--- START Record excerpts ---
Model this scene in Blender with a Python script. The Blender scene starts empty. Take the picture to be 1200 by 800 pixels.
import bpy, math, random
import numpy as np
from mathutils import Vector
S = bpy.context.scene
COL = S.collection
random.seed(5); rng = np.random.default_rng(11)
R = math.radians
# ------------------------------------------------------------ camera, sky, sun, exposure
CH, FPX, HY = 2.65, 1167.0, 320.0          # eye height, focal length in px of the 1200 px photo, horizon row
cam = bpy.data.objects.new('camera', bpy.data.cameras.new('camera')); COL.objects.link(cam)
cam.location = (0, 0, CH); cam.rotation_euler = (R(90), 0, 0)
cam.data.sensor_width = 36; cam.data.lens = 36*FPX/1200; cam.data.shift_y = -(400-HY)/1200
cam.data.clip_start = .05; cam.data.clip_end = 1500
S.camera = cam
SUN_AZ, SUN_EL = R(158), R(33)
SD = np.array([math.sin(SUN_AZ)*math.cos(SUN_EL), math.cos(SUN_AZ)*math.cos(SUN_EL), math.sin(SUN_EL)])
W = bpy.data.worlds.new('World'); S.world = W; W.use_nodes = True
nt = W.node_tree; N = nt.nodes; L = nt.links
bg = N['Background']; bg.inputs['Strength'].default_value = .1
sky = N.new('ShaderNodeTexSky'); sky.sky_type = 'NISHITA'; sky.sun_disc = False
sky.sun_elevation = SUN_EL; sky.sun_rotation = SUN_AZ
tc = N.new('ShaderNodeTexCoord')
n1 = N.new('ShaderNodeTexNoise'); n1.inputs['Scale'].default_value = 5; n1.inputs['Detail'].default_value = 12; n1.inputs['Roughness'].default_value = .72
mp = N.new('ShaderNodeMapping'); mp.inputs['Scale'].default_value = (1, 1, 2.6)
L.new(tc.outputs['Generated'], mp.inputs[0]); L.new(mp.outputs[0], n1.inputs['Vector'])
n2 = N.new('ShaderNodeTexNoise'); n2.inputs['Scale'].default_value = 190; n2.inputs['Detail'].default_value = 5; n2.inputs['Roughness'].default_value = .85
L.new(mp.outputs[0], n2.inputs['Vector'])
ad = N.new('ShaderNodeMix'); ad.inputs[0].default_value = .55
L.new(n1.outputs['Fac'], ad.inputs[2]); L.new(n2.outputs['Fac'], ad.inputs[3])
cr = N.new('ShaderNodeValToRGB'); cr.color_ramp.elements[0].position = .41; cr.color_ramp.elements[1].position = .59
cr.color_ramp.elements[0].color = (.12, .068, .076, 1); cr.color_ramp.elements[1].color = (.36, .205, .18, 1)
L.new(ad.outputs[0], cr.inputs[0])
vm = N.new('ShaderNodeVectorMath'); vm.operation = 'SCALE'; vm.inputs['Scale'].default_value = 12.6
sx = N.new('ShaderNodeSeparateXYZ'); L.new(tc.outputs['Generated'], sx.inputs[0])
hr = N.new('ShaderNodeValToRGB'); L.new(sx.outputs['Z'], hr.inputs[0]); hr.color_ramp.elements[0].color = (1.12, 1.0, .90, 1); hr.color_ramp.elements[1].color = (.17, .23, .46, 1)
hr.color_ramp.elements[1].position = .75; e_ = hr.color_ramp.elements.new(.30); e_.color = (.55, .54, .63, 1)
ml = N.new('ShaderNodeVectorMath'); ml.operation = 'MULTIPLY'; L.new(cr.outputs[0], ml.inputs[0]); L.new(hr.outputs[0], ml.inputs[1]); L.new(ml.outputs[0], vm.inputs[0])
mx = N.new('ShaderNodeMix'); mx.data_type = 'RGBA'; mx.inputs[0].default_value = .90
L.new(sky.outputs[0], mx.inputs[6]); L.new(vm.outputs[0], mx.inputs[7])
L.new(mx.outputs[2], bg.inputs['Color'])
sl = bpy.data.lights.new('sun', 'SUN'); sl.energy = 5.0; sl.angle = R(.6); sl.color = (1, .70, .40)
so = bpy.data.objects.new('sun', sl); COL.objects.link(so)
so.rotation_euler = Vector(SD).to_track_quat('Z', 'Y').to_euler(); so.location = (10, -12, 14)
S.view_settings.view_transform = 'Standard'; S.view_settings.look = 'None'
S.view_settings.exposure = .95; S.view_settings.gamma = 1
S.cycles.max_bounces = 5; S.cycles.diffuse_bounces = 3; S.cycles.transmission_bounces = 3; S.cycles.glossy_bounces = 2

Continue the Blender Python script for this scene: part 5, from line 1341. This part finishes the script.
--- END Record excerpts ---
### Exercise details
Copy each line of the listing in which the word "from" can be found.

### Response for this exercise
from mathutils import Vector
Continue the Blender Python script for this scene: part 5, from line 1341. This part finishes the script.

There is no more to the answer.